Ongoing retainer
Q1 focus before expansion
Prioritized by quarter





01 — Understood the product before touching a brief
We embedded into Pocus's product, ICP, and competitive landscape before writing anything. Content that doesn't come from product understanding doesn't convert.
02 — One ICP per quarter, not all three at once
Q1 focused exclusively on the Head of Sales at PLG companies hitting a conversion ceiling. Q2 shifted to VP of RevOps. Q3 built the CRO narrative. Each quarter had one content category, one keyword cluster, one LinkedIn narrative. The team knew exactly who they were writing for and who they were not writing for yet.
03 — Expert-led content, not a content calendar
We matched topics to people with lived experience, not researchers. Articles moved from category education toward practical guides and decision frameworks, content that gets bookmarked and shared internally.

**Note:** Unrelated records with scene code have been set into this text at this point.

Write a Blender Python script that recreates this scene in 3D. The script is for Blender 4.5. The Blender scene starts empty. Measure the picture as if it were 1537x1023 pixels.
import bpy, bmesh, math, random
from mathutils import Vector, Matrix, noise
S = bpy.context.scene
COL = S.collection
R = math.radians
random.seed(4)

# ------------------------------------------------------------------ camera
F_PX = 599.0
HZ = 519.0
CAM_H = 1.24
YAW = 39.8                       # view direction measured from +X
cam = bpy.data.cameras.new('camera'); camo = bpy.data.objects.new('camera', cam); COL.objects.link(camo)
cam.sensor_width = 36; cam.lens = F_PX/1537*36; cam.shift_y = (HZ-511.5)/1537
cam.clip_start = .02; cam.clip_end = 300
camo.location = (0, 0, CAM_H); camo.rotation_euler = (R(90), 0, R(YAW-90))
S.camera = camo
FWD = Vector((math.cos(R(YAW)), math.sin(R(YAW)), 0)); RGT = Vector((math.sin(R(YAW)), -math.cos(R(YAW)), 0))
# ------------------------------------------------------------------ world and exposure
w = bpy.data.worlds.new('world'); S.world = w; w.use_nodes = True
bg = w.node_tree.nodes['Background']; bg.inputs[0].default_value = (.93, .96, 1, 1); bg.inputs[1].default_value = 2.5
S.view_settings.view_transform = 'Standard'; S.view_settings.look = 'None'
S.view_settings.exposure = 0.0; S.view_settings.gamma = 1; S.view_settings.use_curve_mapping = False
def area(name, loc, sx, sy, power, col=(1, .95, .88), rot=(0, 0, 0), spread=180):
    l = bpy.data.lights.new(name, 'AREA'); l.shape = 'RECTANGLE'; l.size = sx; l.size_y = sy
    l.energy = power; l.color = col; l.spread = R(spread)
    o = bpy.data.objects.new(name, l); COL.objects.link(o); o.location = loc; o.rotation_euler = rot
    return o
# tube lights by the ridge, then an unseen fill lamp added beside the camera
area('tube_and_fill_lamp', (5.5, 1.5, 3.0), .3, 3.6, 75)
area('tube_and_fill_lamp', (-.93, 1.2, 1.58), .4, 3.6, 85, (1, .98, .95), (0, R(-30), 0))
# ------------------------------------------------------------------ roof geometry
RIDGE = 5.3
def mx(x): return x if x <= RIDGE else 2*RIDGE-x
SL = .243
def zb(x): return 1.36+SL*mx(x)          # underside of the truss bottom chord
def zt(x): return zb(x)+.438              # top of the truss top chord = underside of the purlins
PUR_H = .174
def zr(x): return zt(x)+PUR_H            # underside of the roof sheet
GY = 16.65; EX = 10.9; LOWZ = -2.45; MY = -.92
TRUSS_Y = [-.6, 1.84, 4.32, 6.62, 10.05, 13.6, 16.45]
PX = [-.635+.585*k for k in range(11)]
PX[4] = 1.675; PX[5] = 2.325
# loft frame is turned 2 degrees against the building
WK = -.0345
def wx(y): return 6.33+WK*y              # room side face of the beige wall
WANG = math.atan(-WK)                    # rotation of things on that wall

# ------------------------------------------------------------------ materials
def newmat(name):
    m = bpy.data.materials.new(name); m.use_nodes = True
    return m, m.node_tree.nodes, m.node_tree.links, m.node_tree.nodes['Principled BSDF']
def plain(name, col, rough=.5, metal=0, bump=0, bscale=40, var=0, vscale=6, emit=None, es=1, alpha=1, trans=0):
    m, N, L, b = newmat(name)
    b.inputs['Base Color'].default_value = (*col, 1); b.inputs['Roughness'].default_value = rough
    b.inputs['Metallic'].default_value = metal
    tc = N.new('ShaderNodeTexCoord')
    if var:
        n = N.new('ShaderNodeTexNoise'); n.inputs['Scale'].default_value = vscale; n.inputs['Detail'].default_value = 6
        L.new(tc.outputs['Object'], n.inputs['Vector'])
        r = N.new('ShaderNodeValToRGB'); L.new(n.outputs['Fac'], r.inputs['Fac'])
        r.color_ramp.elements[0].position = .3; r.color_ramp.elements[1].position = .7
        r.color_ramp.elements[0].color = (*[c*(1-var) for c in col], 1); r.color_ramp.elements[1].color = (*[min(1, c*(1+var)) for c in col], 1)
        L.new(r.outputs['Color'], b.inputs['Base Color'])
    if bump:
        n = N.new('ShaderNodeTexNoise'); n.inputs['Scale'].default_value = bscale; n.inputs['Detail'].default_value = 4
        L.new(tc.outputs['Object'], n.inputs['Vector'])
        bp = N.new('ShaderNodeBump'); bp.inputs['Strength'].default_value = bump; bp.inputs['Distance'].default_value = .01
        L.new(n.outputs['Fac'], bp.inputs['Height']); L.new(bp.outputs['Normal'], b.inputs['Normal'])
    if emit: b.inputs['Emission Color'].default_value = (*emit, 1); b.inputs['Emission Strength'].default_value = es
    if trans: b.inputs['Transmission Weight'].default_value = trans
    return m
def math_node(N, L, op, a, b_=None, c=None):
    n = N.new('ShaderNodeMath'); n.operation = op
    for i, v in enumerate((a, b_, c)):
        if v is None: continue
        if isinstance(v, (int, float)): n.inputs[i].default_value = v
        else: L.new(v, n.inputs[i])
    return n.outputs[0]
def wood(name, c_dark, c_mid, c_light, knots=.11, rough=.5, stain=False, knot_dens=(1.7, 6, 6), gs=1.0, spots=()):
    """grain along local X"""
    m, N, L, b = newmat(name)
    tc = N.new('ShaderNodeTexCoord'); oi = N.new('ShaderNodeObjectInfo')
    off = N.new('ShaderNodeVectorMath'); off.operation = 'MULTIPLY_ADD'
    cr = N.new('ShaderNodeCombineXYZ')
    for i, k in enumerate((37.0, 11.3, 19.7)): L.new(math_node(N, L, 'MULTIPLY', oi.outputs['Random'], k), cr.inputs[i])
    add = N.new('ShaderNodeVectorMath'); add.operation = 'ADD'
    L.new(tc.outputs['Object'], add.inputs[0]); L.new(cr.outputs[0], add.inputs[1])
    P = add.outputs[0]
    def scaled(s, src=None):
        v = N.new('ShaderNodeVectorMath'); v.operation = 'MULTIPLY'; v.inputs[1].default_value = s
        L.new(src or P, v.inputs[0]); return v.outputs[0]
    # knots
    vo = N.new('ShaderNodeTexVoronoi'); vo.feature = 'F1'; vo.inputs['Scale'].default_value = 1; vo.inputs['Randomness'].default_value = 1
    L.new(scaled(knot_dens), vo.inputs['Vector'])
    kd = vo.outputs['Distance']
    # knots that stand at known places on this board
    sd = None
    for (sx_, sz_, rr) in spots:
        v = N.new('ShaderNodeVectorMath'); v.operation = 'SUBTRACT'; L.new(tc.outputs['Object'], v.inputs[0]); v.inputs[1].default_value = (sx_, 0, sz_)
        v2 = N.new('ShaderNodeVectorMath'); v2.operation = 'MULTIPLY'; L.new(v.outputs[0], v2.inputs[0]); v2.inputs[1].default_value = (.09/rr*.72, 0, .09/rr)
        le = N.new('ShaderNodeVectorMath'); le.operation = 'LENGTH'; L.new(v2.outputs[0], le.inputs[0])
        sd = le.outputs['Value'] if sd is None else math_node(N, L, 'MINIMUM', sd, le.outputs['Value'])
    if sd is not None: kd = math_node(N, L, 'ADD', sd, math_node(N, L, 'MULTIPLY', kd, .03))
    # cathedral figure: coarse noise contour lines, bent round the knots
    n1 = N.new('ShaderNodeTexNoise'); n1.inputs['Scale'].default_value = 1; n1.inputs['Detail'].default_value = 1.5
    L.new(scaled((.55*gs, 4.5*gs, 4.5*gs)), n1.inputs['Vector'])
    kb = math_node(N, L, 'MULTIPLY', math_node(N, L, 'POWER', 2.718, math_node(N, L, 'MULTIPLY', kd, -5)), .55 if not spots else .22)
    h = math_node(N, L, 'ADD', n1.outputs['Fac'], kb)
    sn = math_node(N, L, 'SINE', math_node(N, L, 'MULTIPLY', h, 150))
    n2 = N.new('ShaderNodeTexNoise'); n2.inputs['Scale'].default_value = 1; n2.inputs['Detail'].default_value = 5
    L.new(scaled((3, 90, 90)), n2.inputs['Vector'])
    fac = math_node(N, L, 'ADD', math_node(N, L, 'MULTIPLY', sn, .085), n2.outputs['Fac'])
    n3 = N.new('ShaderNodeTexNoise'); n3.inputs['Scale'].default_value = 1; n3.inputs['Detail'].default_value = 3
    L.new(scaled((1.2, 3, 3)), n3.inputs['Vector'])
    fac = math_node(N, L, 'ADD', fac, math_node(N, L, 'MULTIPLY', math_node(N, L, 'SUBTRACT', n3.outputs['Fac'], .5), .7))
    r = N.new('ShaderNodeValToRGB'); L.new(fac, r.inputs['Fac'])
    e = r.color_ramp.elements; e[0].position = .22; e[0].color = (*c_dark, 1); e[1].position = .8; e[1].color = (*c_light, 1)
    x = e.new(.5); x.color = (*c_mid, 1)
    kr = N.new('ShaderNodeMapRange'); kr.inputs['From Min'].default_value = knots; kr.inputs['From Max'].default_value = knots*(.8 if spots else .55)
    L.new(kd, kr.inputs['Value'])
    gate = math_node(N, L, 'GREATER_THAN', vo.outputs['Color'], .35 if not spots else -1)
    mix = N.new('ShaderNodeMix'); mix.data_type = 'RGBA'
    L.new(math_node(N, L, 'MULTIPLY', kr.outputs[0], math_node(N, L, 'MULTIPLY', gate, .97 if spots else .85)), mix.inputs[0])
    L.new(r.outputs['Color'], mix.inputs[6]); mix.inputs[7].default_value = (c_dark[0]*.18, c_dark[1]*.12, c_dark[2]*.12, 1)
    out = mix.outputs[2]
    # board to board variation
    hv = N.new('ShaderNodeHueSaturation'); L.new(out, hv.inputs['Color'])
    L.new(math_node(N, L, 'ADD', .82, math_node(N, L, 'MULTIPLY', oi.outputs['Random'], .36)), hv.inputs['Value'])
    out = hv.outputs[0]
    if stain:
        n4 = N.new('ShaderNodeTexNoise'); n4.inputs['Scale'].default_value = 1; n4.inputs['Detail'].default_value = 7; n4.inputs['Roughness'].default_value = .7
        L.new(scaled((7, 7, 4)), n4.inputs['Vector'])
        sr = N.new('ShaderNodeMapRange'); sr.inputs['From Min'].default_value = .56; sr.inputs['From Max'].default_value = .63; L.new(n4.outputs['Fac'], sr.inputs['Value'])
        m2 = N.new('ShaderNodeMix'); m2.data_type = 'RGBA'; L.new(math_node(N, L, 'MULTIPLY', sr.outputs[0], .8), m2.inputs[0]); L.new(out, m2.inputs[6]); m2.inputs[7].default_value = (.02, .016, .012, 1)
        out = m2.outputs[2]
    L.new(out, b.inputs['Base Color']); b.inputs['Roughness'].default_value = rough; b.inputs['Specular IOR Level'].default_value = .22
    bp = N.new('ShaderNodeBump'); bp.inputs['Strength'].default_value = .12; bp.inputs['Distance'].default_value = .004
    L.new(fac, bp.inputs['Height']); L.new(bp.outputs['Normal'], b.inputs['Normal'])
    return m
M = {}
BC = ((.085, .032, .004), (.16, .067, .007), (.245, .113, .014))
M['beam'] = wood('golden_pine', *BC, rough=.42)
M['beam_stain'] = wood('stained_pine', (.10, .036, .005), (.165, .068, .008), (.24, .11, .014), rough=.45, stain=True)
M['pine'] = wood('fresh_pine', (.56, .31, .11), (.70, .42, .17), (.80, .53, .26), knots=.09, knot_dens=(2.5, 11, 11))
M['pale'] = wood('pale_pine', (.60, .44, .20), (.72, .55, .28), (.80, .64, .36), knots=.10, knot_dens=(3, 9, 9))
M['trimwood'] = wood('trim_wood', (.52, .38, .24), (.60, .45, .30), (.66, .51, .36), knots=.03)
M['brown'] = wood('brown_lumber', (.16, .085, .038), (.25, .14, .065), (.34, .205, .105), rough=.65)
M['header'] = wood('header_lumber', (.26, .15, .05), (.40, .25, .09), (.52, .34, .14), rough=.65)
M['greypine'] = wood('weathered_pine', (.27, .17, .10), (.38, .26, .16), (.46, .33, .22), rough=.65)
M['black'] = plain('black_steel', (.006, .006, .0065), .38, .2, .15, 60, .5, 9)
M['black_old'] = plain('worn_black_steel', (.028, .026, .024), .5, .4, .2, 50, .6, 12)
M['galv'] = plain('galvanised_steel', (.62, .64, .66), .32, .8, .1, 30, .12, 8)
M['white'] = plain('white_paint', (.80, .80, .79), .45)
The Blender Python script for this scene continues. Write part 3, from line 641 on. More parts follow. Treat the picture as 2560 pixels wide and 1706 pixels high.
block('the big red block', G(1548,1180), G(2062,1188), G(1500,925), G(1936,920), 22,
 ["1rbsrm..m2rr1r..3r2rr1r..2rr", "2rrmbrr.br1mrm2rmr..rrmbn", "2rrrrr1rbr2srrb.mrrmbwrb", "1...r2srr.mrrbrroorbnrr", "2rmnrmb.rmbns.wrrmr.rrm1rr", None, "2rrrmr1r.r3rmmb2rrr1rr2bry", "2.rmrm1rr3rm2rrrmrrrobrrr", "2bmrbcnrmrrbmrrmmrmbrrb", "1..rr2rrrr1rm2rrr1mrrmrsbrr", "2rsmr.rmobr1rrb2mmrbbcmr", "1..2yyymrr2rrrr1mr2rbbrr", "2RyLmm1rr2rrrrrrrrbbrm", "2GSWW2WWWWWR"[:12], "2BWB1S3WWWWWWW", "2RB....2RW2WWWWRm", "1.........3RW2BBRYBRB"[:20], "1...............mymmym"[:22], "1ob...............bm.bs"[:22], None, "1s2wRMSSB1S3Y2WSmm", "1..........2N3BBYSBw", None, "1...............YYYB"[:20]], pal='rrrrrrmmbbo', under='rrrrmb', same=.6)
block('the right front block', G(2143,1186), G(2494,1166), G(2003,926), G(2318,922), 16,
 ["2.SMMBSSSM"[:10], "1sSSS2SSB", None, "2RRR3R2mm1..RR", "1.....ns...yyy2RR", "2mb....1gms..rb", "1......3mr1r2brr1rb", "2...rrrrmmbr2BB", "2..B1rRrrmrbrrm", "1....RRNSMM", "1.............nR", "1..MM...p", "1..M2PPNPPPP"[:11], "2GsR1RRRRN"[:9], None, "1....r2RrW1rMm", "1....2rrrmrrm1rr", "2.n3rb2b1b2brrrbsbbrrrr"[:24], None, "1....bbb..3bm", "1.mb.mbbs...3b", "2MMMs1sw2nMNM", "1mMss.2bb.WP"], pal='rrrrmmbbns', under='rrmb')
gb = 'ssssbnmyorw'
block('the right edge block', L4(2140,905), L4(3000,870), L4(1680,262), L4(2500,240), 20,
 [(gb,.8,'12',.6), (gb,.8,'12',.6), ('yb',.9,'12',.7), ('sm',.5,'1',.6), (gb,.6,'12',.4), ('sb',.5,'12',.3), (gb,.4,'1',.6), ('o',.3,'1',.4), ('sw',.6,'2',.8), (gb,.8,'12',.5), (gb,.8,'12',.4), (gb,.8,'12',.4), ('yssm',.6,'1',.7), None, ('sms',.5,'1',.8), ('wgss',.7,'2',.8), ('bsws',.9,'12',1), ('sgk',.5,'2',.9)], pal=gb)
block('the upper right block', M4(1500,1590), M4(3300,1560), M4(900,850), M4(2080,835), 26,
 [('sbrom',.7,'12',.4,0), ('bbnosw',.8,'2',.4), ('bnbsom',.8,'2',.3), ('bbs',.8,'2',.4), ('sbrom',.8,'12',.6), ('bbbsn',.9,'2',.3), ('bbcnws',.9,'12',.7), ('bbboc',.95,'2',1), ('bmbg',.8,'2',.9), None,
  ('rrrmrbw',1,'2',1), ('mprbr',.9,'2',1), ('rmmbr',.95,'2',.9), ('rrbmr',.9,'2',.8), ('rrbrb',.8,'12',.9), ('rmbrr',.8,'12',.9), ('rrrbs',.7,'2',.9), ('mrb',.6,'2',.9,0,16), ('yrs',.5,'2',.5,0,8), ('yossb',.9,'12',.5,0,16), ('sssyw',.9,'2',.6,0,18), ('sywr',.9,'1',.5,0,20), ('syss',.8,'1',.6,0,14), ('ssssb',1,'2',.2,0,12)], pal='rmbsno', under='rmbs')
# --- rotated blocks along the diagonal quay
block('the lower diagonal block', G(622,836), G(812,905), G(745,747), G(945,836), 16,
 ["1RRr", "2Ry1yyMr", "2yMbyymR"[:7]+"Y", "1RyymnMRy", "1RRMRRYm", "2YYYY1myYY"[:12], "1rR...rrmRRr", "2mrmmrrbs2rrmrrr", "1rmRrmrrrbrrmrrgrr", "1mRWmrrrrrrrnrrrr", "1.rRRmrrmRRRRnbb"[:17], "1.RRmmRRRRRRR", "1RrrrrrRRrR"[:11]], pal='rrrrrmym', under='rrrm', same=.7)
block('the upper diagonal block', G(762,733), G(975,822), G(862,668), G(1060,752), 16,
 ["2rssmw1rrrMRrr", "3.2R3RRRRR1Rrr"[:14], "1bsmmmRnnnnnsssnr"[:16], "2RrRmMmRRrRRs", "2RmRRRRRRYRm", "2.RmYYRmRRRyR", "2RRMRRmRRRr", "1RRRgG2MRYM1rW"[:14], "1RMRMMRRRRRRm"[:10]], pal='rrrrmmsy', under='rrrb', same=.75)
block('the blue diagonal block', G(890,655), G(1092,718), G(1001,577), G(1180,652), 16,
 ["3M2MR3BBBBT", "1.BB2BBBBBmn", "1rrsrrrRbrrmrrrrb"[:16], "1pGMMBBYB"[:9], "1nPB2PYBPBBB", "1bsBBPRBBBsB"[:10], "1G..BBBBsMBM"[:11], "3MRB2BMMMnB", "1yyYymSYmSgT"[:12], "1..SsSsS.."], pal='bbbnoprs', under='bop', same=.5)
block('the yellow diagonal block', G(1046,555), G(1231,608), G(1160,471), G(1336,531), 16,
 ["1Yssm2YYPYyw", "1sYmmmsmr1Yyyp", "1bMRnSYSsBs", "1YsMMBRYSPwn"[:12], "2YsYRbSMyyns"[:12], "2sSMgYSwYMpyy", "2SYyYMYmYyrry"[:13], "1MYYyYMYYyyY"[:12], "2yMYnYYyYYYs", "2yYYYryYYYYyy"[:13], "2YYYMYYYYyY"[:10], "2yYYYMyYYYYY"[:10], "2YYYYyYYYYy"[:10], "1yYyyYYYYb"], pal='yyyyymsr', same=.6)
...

04 — Filled the content gap before expanding
A competitor audit revealed that no one was writing about what happens after the signal fires, the rep behavior, the message, the sequence. We built a cluster of eight articles around that gap in Q1 alone, each targeting a specific search intent.
05 — Built a system that scales without scaling headcount
An AI Ready Framework for Pocus's content operation, any writer, internal or external, could produce on-brand content without a lengthy brief. Production velocity doubled in month three without adding a single person.

The result:
In six months, Pocus moved from a content operation that was producing for the community to a content system that was producing for the pipeline. Non-branded organic traffic grew quarter over quarter for the first time since launch. Three articles from the Q1 content cluster became the highest-converting pages on the site. The LinkedIn narrative for the founder account shifted from category education to buyer-specific insights, engagement from Head of Sales and VP RevOps profiles increased significantly. The freelancer model was replaced by a coordinated content system where every piece had a named ICP, a defined funnel stage, and a keyword intention attached before it was written.
The biggest shift was not in the numbers. It was in how the team talked about content internally. They stopped asking "what should we write this week" and started asking "which ICP are we moving this quarter and what do they need to see to trust us."